== MATERIAL

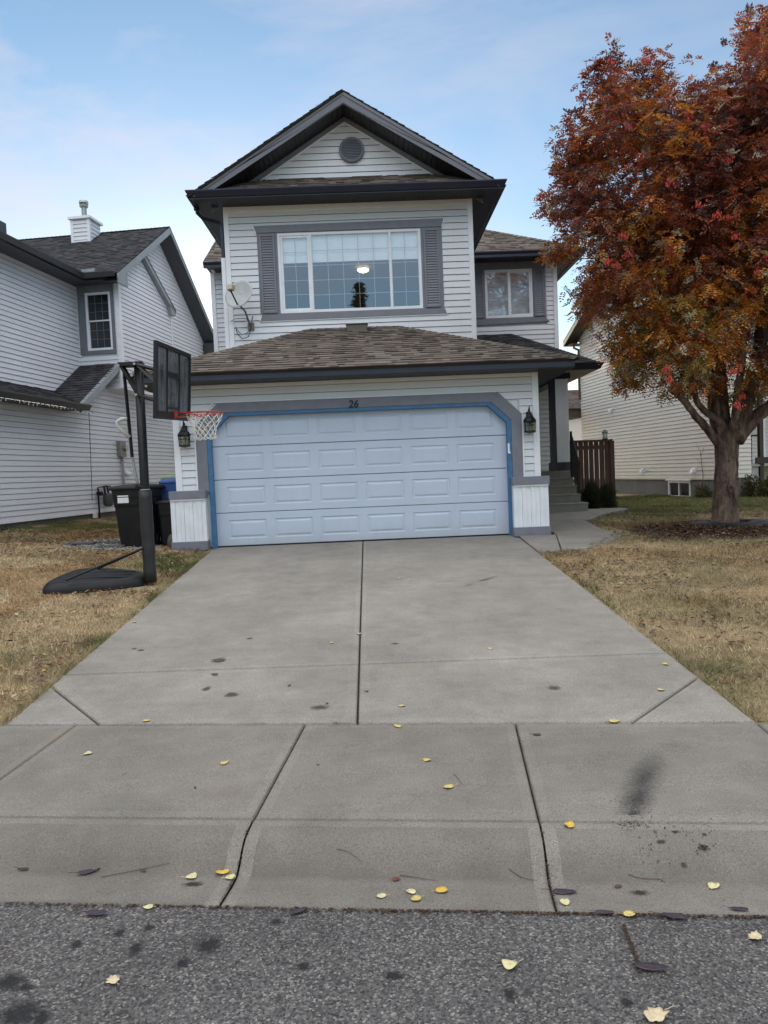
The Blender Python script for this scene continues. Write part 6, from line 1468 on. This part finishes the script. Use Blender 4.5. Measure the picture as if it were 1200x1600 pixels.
for (x, y, z) in [(3.82,10.50,5.78),(4.58,10.3,5.83),(4.25,10.2,4.9),(4.61,10.15,4.58),(5.04,10.2,4.4),(4.86,10.1,4.41),(3.66,10.4,4.26),(3.69,10.31,3.99),(4.24,10.2,4.0),(5.13,10.2,4.14),(5.39,10.1,3.62),(5.72,10.1,3.4),(5.6,10.0,5.36),(3.44,10.35,3.92),(3.61,10.5,3.88),(3.2,11.2,6.11),(4.2,10.2,4.53),(4.24,10.4,2.40),(4.2,10.24,2.25),(5.1,10.3,2.33),(5.55,10.89,2.02),(5.16,10.26,1.85),(3.31,11.0,6.45),(5.54,10.1,3.84),(5.04,10.2,5.17),(4.74,10.2,5.61),(3.82,11.2,7.04),(4.18,10.74,6.8),(2.80,11.6,5.25)]:
    g = MB(); c = V3(x, y, z)
    for i in range(22):
        q = c+V3(RNG.normal(0, .032), RNG.normal(0, .03), RNG.normal(0, .024)); g.lathe(q, [(.004, -.0085), (.0085, -.024), (.0088, .003), (.005, .0085)], 6)
        if i % 3 == 0: g.tube([c+V3(0, 0, .08), q], .0015, 3, cap=False)
    g.build('berry_cluster', BERRY, T)
g = MB(); rings = []
for r_, z in ((.30, .0), (.30, .035), (.42, .045), (.62, .02), (.63, -.02)): rings.append([g.p((TX+.06+r_*1.1*math.cos(a)*(1+.04*math.sin(5*a)), TY-.05+r_*.85*math.sin(a), lawn_h(TX+r_*math.cos(a), TY+r_*math.sin(a))+z+.008)) for a in np.linspace(0, 2*math.pi, 41)[:-1]])
for A, B in zip(rings, rings[1:]):
    for k in range(40): g.idx([A[k], A[(k+1) % 40], B[(k+1) % 40], B[k]])
tag(g.build('tree_ring', PAD, smooth=True), 'black rubber mulch ring round the foot of the red leaved tree', 'mulch ring')

# ------------------------------------------------------------------ bushes
def bush(name, c, r, n, pal, label, blade=(.10, .008), up=.7, seed=1, stemmat=None):
    rg = np.random.default_rng(seed); t = thing(name, c, label, 'bush'); cc = np.array(c, float)
    d = rg.normal(size=(n, 3)); d[:, 2] = np.abs(d[:, 2]); d /= np.linalg.norm(d, axis=1)[:, None]; p = cc+d*np.array(r)*(rg.random((n, 1))**.5)*(1+.25*np.sin(d[:, :1]*9+seed))
    L_ = blade[0]*rg.uniform(.5, 1.3, (n, 1)); W_ = blade[1]*rg.uniform(.7, 1.3, (n, 1)); a = d*.6+np.array([0, 0, up])+rg.normal(0, .45, (n, 3)); a /= np.linalg.norm(a, axis=1)[:, None]
    b = np.cross(a, rg.normal(size=(n, 3))); b /= np.linalg.norm(b, axis=1)[:, None]
    V = np.stack([p, p+a*L_*.5+b*W_, p+a*L_, p+a*L_*.5-b*W_], 1); col = np.array(pal)[rg.integers(0, len(pal), n)]*rg.uniform(.6, 1.35, (n, 1))
    np_mesh('foliage', V, 4, col, LEAFM, t, c)
    g = MB()
    for i in range(14): q = p[rg.integers(0, n)]; g.tube([cc+V3(*(rg.normal(0, .04, 2)), 0), (cc+q)/2+V3(0, 0, .03), q], [.007, .005, .003], 4, cap=False)
    g.build('stem', BARK, t); return t
bush('bush', (4.98, 16.3, lawn_h(5, 16.2)-.03), (.48, .42, .52), 15000, [(.020,.032,.014), (.030,.042,.018), (.040,.045,.02), (.05,.04,.022)], 'low dark green bush in front of the wooden fence beside the steps', (.10, .006), .8, 3)
bush('shrub', tuple(RW(11.85, 19.45, -.08)), (.22, .32, .42), 2600, [(.05,.06,.03), (.07,.075,.04), (.10,.09,.05)], 'thin greyish shrub at the foundation corner left of the tree trunk', (.10, .010), .9, 5)
bush('shrub', tuple(RW(13.4, 18.7, -.05)), (.95, .5, .62), 6500, [(.04,.05,.022), (.07,.08,.03), (.12,.11,.045), (.09,.06,.03)], 'leafy shrub bed right of the tree trunk below the neighbour porch', (.08, .018), .6, 6)
bush('shrub', tuple(LW(-9.45, 13.8, .05)), (.28, .4, .22), 1500, [(.03,.05,.02), (.05,.06,.03)], 'small weed clump at the foot of the grey siding at the left edge', (.08, .012), .8, 8)
g = MB()
vv = [fr_s(19.65, -.05, .12)+DV*0]
g.tube([fr_s(19.55, -.05, .15), fr_s(19.6, .7, .10), fr_s(19.75, 1.35, .08), fr_s(19.95, 1.6, .08)], [.012, .010, .007, .004], 5)
for a, b in (((19.72, 1.2), (19.5, 1.45)), ((19.65, .95), (19.85, 1.15))): g.tube([fr_s(*a, .09), fr_s(*b, .12)], .005, 4)
tag(g.build('bare_vine', BARK), 'bare climbing vine stem against the cream siding left of the tree trunk', 'vine')

# ------------------------------------------------------------------ trees beyond / across the street
def leafy(name, c, r, n, pal, label, trunk_h, tr=.16, seed=2, size=.12):
    rg = np.random.default_rng(seed); t = thing(name, c, label, 'tree'); cc = V3(*c)+V3(0, 0, trunk_h+r[2]*.8)
    k = 16; lc_ = cc+rg.normal(0, .45, (k, 3))*np.array(r); li = rg.integers(0, k, n); d = rg.normal(size=(n, 3)); d /= np.linalg.norm(d, axis=1)[:, None]
    p = lc_[li]+d*np.array(r)*.42*(rg.random((n, 1))**.4); a = rg.normal(size=(n, 3)); a /= np.linalg.norm(a, axis=1)[:, None]; b = np.cross(a, rg.normal(size=(n, 3))); b /= np.linalg.norm(b, axis=1)[:, None]
    s = size*rg.uniform(.6, 1.3, (n, 1)); V = np.stack([p-a*s, p+b*s*.6, p+a*s, p-b*s*.6], 1); np_mesh('crown', V, 4, np.array(pal)[rg.integers(0, len(pal), n)]*rg.uniform(.6, 1.3, (n, 1)), LEAFM, t, c)
    g = MB(); g.tube([V3(*c), V3(*c)+V3(.1, 0, trunk_h), cc], [tr, tr*.8, tr*.3], 8)
    for q in lc_: g.tube([V3(*c)+V3(.1, 0, trunk_h*.9), (V3(*c)+V3(0, 0, trunk_h)+q)/2, q], [tr*.5, tr*.3, .03], 5)
    g.build('trunk', BARK, t, smooth=True)
leafy('distant_tree', (-9.1, 42, 0), (1.6, 1.6, 2.4), 3500, [(.30,.24,.08), (.22,.20,.09), (.14,.14,.07)], 'pale yellow autumn tree far off in the gap between the left house and this house', 3.6, .15, 4, .14)
leafy('street_tree', (11.5, -28.0, -.7), (5.0, 4.2, 4.6), 9000, [(.10,.075,.05), (.14,.10,.05), (.07,.06,.045)], 'large brown leaved tree across the street, mirrored in the bedroom window', 4.5, .35, 5, .2)
def spruce(c, h, r, label, seed=1):
    rg = np.random.default_rng(seed); t = thing('spruce_tree', c, label, 'tree'); P_ = []; D_ = []
    for k in range(330):          # drooping boughs of uneven length
        f = (k/330)**.85; z = h*(.06+.93*f); a = rg.uniform(0, 2*np.pi); Lb = r*(1-f)**.8*rg.uniform(.35, 1.15)+.08; m = int(34+80*Lb)
        q = rg.random(m)**.7; w_ = rg.normal(0, .09+.10*Lb*.5, (m, 3)); P_.append(np.stack([q*Lb*np.cos(a), q*Lb*np.sin(a), z-q*Lb*.35+q*q*Lb*.15], 1)+w_*np.array([1, 1, .5])); D_.append(np.tile([np.cos(a), np.sin(a), -.35], (m, 1))+rg.normal(0, .5, (m, 3)))
    p = np.concatenate(P_)+np.array(c); d = np.concatenate(D_); n = len(p); b = np.cross(d, rg.normal(size=(n, 3))); b /= np.linalg.norm(b, axis=1)[:, None]
    V = np.stack([p-d*.05, p+b*.035, p+d*.10, p-b*.035], 1); np_mesh('crown', V, 4, np.array([.03, .045, .03])*rg.uniform(.4, 1.7, (n, 1)), LEAFM, t, c)
    g = MB(); g.tube([V3(*c), V3(*c)+V3(0, 0, h*.97)], [.18, .02], 8); g.build('trunk', BARK, t)
spruce((-.12, -12.5, -.7), 12.3, 1.5, 'tall narrow spruce across the street, mirrored in the big upstairs window')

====

Transcribe the opening line of the listing above, please, and every line after it through the line with "tag(g.build('tree_ring', PAD, smooth=True), 'black", word for word, without pictures.

■ **ANSWER IN FULL**:
The Blender Python script for this scene continues. Write part 6, from line 1468 on. This part finishes the script. Use Blender 4.5. Measure the picture as if it were 1200x1600 pixels.
for (x, y, z) in [(3.82,10.50,5.78),(4.58,10.3,5.83),(4.25,10.2,4.9),(4.61,10.15,4.58),(5.04,10.2,4.4),(4.86,10.1,4.41),(3.66,10.4,4.26),(3.69,10.31,3.99),(4.24,10.2,4.0),(5.13,10.2,4.14),(5.39,10.1,3.62),(5.72,10.1,3.4),(5.6,10.0,5.36),(3.44,10.35,3.92),(3.61,10.5,3.88),(3.2,11.2,6.11),(4.2,10.2,4.53),(4.24,10.4,2.40),(4.2,10.24,2.25),(5.1,10.3,2.33),(5.55,10.89,2.02),(5.16,10.26,1.85),(3.31,11.0,6.45),(5.54,10.1,3.84),(5.04,10.2,5.17),(4.74,10.2,5.61),(3.82,11.2,7.04),(4.18,10.74,6.8),(2.80,11.6,5.25)]:
    g = MB(); c = V3(x, y, z)
    for i in range(22):
        q = c+V3(RNG.normal(0, .032), RNG.normal(0, .03), RNG.normal(0, .024)); g.lathe(q, [(.004, -.0085), (.0085, -.024), (.0088, .003), (.005, .0085)], 6)
        if i % 3 == 0: g.tube([c+V3(0, 0, .08), q], .0015, 3, cap=False)
    g.build('berry_cluster', BERRY, T)
g = MB(); rings = []
for r_, z in ((.30, .0), (.30, .035), (.42, .045), (.62, .02), (.63, -.02)): rings.append([g.p((TX+.06+r_*1.1*math.cos(a)*(1+.04*math.sin(5*a)), TY-.05+r_*.85*math.sin(a), lawn_h(TX+r_*math.cos(a), TY+r_*math.sin(a))+z+.008)) for a in np.linspace(0, 2*math.pi, 41)[:-1]])
for A, B in zip(rings, rings[1:]):
    for k in range(40): g.idx([A[k], A[(k+1) % 40], B[(k+1) % 40], B[k]])
tag(g.build('tree_ring', PAD, smooth=True), 'black rubber mulch ring round the foot of the red leaved tree', 'mulch ring')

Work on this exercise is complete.